Sungguh saya merasa senang tidak mendapatkan uang itu, entah karena tidak turun atau karena ditilep, saya tidak mau ambil peduli lagi, bukan urusanku. Saya beberapa kali mendapati teman saya itu menjadi makelar bantuan tetapi dengan komisi. Dia selalu memotong bantuan itu. Ibu saya pernah jadi korbannya. Kalau saya analisis sendiri, bantuan itu adalah bantuan pemerintah pada umumnya, tetapi mungkin karena dia mendapatkan informasi lebih awal, sehingga dia bergerak cepat, banyak orang seperti dia kemudian hari. Saya tidak suka. Semoga saya dan keluarga saya dijauhkan dari hal-hal yang tidak halal, mendapatkan uang dengan cara-cara yang haram.
Selulus kuliah saya bekerja di Koran Harian. Suatu ketika direksi memberikan pengumuman di grup bahwa ada beasiswa jurnalisme sastrawi, siapapun yang lolos beasiswa tersebut, akan ditanggung ongkos PP-nya ke Jakarta. Saya benar-benar lolos. Saya berkesempatan belajar jurnalisme sastrawi di Jakarta selama dua minggu dengan dibimbing oleh Andreas Harsono dan Janet Steel. Mereka berdua adalah pakar di bidang jurnalisme.

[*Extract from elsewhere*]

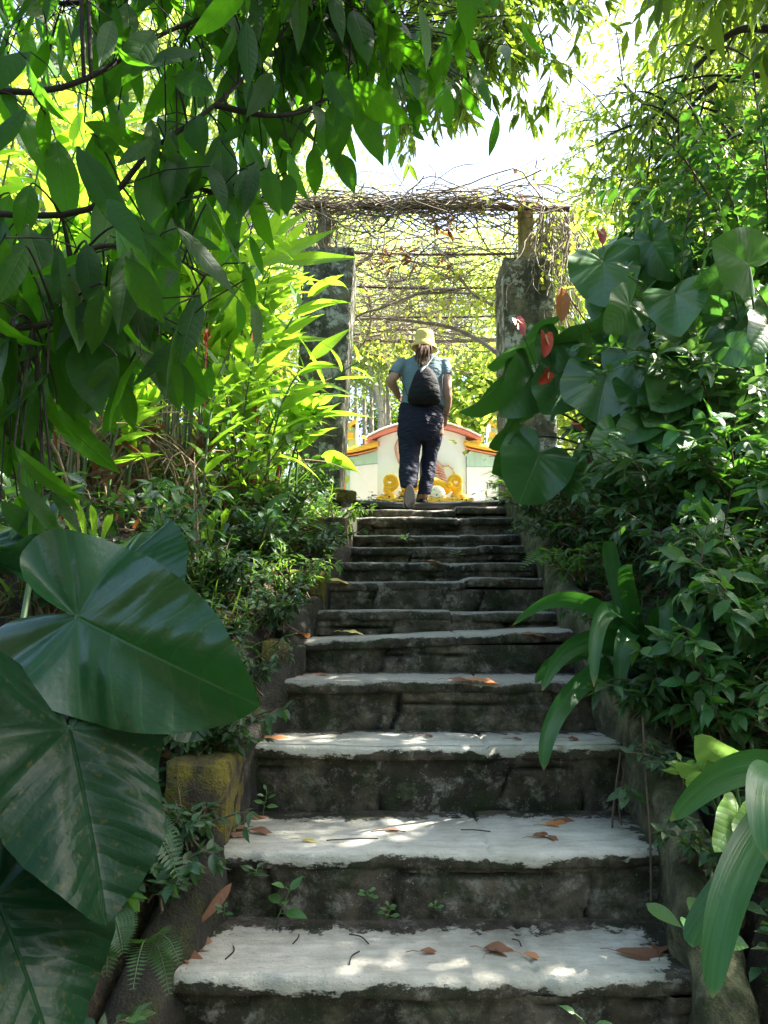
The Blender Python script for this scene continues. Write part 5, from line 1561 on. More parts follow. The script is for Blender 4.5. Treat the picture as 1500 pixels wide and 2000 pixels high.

Saat itu saya sudah berniat untuk lanjut kuliah S2, kalau tidak salah saya sudah mendaftar. Saya pikir saya akan mendapatkan uang tambahan dengan sambil menjadi penulis lepas. Hanya saja, pihak koran tidak mengizinkan bekerja di dua instansi. Saya memilih mengundurkan diri dengan alasan ingin lanjut kuliah.
Saat itu saya merasa tidak nyaman untuk langsung berhenti begitu saja saat sepulang Jakarta. Saya merasa punya hutang budi ke tempat, hanya saja mereka menghadapan saya pada pilihan. Per 10 Oktober 2019 saya resign dari tempat kerja dengan sedikit beban merasa bersalah dan tidak enak. Itu menjadi gejolak batin tersendiri bagi saya, saya punya catatan curhatnya. Saya tulis tangan.
Saya merasa tidak enak bila dikekang oleh orang lain. Di situlah kadang saya merasa lebih bebas dengan diri saya sendiri dengan tidak terikat perjanjian apapun dengan instansi lain yang membatasi pergerakan saya, pergerakan yang tidak benar-benar saya kehendaki, kuliah dengan biaya mandiri.
Tidak jarang saya merasa bersyukur bisa kuliah dengan biaya mandiri, ada rezeki untuk membiayai pendidikan saya meskipun tidak semulus milik orang lain, tak ada perjanjian mengikat. Tetapi di sisi lain, saya juga ingin mendapatkan beasiswa supaya saya lebih bisa menabung untuk masa depan saya.